— Begin COLLECTED DATA —

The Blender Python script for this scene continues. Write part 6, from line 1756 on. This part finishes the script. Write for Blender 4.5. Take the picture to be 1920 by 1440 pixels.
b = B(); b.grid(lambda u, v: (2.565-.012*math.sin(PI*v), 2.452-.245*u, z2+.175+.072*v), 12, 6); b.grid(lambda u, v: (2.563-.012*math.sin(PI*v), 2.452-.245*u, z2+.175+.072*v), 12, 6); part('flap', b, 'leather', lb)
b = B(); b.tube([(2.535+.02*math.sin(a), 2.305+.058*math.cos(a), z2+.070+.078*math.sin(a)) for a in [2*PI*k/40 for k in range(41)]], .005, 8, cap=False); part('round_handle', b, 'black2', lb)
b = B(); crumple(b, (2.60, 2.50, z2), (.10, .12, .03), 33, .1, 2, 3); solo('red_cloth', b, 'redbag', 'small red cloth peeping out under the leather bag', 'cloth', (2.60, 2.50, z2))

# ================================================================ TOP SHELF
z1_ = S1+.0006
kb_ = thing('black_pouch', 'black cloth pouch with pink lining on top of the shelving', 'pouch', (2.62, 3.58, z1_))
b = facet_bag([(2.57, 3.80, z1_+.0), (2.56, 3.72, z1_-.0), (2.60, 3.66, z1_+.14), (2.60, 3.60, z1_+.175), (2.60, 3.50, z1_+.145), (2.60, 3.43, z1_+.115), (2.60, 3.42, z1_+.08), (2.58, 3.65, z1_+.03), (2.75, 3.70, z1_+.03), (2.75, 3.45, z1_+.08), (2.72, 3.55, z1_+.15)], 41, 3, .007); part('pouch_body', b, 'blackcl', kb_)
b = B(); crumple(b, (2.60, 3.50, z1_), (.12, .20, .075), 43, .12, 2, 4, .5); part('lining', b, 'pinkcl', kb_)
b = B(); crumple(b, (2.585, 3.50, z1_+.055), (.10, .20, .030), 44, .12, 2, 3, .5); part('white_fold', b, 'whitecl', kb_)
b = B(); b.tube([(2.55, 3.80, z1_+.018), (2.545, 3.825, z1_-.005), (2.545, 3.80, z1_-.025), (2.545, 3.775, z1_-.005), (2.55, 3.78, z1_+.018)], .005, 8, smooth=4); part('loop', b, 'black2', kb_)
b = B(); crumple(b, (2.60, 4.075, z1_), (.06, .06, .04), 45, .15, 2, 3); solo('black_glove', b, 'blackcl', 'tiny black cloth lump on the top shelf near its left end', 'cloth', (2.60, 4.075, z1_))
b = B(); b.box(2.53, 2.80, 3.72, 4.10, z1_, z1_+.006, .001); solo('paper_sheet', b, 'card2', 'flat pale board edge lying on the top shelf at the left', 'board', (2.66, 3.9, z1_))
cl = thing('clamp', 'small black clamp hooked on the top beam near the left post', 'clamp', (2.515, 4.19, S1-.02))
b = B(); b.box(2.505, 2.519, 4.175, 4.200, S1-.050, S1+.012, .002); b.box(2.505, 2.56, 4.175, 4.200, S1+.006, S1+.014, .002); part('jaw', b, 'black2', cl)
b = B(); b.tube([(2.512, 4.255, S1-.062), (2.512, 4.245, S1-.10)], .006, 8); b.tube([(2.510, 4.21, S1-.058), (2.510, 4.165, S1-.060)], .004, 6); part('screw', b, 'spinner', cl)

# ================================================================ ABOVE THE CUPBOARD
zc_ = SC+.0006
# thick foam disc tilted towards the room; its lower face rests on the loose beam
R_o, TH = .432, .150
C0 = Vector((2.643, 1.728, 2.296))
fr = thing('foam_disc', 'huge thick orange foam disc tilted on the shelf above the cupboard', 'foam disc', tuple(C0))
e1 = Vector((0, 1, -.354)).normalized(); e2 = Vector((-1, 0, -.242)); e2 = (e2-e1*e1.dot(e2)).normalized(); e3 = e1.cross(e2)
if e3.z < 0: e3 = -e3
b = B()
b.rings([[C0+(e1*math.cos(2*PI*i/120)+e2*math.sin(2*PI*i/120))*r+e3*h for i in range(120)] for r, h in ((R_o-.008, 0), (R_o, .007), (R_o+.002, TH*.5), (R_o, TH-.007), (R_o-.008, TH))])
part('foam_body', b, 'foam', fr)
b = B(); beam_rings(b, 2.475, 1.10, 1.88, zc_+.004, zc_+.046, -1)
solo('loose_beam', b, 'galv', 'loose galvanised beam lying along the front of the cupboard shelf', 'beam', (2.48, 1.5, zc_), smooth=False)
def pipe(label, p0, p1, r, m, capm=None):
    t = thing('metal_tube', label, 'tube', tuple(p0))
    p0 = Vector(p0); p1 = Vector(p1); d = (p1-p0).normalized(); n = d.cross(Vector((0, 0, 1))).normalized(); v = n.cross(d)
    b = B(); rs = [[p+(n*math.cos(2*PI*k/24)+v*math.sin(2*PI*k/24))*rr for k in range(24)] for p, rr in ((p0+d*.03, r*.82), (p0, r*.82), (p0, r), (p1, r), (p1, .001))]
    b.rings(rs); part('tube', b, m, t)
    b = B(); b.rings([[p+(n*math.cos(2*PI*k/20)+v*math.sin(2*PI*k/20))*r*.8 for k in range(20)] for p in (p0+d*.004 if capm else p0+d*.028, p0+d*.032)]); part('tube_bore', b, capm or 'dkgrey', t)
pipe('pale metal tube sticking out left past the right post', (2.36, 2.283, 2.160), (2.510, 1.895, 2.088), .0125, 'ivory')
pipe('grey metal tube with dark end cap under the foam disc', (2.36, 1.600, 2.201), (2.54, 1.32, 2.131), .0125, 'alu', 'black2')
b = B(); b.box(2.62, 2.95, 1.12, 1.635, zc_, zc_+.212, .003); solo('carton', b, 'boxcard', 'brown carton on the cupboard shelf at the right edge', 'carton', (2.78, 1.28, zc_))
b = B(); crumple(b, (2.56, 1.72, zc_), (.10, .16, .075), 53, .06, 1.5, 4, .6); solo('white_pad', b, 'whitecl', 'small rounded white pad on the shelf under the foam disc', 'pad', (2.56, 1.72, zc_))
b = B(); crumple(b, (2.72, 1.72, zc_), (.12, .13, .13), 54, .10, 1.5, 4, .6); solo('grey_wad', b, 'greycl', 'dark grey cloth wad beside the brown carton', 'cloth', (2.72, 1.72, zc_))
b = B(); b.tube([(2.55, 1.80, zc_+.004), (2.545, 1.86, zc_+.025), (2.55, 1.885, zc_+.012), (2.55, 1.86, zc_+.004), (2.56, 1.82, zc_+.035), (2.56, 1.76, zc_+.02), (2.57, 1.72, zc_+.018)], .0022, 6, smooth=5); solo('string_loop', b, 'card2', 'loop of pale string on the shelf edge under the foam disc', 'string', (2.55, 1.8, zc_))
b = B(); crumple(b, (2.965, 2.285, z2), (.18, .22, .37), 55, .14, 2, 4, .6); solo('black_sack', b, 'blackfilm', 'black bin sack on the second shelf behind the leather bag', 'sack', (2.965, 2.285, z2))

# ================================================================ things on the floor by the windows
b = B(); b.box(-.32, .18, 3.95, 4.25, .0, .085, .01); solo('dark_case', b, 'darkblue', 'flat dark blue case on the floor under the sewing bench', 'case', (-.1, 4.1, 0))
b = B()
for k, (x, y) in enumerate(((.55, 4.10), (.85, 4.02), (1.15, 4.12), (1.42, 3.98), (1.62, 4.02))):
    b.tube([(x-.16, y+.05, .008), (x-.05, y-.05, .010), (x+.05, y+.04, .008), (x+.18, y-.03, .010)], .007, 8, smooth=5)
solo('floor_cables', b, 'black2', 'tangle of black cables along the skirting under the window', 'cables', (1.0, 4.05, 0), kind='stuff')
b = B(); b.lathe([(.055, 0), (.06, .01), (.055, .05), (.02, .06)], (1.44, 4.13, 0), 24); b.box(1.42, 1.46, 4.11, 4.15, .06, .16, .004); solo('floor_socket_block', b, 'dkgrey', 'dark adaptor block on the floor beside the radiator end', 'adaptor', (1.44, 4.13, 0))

— End COLLECTED DATA —

**TASK TO CARRY OUT:**
Please transcribe, exactly and with nothing added, the lines from the first line of the material above through the line that contains "(2.60, 2.50, z2))".

**FINAL ANSWER:**
The Blender Python script for this scene continues. Write part 6, from line 1756 on. This part finishes the script. Write for Blender 4.5. Take the picture to be 1920 by 1440 pixels.
b = B(); b.grid(lambda u, v: (2.565-.012*math.sin(PI*v), 2.452-.245*u, z2+.175+.072*v), 12, 6); b.grid(lambda u, v: (2.563-.012*math.sin(PI*v), 2.452-.245*u, z2+.175+.072*v), 12, 6); part('flap', b, 'leather', lb)
b = B(); b.tube([(2.535+.02*math.sin(a), 2.305+.058*math.cos(a), z2+.070+.078*math.sin(a)) for a in [2*PI*k/40 for k in range(41)]], .005, 8, cap=False); part('round_handle', b, 'black2', lb)
b = B(); crumple(b, (2.60, 2.50, z2), (.10, .12, .03), 33, .1, 2, 3); solo('red_cloth', b, 'redbag', 'small red cloth peeping out under the leather bag', 'cloth', (2.60, 2.50, z2))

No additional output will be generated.